= Task prompt =
Copy verbatim the material from its first line to the line that holds "7.6, -1.4), 20)", including that line.

= Provided material =

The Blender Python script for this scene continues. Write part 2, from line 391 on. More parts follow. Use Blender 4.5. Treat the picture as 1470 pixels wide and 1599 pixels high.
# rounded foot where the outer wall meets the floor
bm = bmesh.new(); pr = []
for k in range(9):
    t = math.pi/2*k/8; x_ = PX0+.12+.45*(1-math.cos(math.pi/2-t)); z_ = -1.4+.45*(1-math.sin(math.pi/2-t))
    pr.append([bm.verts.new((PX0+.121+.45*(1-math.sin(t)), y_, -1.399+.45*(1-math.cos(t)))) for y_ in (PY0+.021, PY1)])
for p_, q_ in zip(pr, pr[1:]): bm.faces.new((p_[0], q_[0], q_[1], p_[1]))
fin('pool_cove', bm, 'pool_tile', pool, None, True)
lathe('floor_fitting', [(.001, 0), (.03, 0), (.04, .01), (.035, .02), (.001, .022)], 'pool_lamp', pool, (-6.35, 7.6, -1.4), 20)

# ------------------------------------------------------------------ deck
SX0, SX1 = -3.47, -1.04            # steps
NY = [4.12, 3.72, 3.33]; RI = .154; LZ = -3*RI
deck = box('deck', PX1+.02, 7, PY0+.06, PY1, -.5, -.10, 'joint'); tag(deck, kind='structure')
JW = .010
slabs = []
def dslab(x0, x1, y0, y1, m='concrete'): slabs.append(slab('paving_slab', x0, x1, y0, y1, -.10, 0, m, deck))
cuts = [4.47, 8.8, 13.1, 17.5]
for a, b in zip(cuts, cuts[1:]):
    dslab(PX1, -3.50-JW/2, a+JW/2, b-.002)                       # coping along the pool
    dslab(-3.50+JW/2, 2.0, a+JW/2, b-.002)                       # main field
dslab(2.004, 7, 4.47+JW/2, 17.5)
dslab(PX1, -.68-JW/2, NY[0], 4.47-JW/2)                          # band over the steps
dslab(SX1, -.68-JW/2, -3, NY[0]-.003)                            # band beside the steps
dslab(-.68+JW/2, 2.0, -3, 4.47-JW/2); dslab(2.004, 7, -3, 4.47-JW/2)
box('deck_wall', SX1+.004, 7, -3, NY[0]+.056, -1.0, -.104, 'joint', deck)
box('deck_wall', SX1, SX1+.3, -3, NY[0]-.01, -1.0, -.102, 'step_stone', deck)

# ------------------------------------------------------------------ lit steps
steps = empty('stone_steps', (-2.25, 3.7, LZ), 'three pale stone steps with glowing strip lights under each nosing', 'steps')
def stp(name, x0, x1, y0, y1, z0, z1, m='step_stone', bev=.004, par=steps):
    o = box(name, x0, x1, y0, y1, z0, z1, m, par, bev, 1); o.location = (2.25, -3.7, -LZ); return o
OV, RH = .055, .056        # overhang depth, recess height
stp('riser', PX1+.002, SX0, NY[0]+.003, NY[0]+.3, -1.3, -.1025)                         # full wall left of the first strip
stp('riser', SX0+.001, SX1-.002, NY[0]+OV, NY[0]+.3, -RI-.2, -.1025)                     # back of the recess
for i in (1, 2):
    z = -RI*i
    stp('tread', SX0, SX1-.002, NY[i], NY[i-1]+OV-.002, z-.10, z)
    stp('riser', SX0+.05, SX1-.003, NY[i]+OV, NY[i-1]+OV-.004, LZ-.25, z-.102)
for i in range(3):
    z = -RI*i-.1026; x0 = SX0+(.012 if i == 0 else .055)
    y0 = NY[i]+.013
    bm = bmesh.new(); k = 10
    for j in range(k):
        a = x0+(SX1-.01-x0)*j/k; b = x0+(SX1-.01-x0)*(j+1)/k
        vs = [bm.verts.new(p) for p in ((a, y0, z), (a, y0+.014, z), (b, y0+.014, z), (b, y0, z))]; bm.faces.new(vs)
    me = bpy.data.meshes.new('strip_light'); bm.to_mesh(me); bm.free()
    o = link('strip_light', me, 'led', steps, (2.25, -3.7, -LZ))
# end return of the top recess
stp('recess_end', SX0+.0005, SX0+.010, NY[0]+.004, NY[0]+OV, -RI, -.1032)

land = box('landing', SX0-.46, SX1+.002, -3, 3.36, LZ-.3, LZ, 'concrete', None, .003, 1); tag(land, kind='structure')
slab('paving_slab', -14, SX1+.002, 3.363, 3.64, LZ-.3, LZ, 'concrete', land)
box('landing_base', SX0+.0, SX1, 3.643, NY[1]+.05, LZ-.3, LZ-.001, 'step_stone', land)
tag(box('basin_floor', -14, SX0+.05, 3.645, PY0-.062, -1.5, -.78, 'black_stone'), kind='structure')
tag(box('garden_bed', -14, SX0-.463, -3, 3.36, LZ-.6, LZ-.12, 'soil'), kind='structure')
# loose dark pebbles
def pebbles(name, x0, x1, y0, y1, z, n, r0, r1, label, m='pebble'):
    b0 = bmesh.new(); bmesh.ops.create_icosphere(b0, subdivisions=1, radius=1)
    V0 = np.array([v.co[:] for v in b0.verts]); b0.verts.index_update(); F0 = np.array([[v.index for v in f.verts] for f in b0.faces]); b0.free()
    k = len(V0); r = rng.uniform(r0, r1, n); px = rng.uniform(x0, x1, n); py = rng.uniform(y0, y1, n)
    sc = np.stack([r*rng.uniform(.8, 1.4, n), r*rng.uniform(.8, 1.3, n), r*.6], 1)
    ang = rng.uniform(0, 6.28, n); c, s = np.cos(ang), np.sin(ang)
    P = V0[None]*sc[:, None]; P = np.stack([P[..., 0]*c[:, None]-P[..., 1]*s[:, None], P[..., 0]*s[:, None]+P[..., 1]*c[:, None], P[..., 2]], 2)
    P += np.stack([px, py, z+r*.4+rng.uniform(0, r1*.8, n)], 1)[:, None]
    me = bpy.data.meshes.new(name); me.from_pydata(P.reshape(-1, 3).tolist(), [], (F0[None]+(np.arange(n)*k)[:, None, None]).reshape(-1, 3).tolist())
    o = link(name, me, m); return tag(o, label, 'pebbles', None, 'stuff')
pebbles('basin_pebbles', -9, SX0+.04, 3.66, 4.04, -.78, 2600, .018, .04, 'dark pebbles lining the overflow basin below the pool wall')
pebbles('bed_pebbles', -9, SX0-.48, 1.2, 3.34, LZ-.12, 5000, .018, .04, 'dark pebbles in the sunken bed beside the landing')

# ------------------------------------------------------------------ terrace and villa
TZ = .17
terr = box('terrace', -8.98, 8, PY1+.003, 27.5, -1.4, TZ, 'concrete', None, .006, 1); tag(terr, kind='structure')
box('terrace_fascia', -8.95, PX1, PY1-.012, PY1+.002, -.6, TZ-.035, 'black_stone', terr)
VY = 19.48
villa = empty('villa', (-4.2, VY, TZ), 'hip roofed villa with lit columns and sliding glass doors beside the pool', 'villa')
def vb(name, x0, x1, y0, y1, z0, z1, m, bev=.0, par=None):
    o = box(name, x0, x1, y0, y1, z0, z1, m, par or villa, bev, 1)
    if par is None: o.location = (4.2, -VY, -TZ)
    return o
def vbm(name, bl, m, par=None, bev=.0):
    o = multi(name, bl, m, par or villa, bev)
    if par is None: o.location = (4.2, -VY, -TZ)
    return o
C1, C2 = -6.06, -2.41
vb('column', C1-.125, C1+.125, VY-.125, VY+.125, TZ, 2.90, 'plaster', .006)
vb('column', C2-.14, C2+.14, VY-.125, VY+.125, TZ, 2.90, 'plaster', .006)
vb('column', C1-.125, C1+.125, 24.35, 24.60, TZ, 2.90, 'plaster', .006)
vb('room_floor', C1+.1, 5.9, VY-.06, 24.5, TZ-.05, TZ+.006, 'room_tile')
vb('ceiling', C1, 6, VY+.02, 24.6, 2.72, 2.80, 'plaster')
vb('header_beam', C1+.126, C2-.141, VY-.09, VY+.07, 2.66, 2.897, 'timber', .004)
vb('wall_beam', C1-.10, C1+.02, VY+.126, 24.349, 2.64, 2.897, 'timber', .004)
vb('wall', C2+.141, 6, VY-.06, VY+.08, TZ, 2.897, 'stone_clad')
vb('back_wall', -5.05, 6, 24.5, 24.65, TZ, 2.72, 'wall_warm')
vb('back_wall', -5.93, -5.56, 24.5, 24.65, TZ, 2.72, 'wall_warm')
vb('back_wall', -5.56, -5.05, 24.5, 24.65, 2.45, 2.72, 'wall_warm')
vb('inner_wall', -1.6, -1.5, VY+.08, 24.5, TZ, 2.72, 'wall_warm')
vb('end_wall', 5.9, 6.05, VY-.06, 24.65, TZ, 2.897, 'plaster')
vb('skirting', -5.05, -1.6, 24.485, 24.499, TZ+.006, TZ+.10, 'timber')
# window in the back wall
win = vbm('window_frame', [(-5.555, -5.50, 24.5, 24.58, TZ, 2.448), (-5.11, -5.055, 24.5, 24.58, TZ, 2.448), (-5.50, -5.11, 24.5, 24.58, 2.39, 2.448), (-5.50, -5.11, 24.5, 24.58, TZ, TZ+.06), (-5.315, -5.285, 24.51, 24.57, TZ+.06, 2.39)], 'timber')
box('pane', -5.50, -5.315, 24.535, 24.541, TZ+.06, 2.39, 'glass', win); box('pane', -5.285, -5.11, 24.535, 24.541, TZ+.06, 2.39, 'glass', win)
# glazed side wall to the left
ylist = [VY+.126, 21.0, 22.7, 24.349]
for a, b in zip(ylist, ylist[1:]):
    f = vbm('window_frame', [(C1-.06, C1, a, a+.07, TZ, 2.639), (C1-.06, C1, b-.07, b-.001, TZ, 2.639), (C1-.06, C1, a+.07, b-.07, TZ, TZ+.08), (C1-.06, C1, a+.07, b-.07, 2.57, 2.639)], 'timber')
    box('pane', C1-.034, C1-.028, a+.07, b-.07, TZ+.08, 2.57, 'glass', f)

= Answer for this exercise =
The Blender Python script for this scene continues. Write part 2, from line 391 on. More parts follow. Use Blender 4.5. Treat the picture as 1470 pixels wide and 1599 pixels high.
# rounded foot where the outer wall meets the floor
bm = bmesh.new(); pr = []
for k in range(9):
    t = math.pi/2*k/8; x_ = PX0+.12+.45*(1-math.cos(math.pi/2-t)); z_ = -1.4+.45*(1-math.sin(math.pi/2-t))
    pr.append([bm.verts.new((PX0+.121+.45*(1-math.sin(t)), y_, -1.399+.45*(1-math.cos(t)))) for y_ in (PY0+.021, PY1)])
for p_, q_ in zip(pr, pr[1:]): bm.faces.new((p_[0], q_[0], q_[1], p_[1]))
fin('pool_cove', bm, 'pool_tile', pool, None, True)
lathe('floor_fitting', [(.001, 0), (.03, 0), (.04, .01), (.035, .02), (.001, .022)], 'pool_lamp', pool, (-6.35, 7.6, -1.4), 20)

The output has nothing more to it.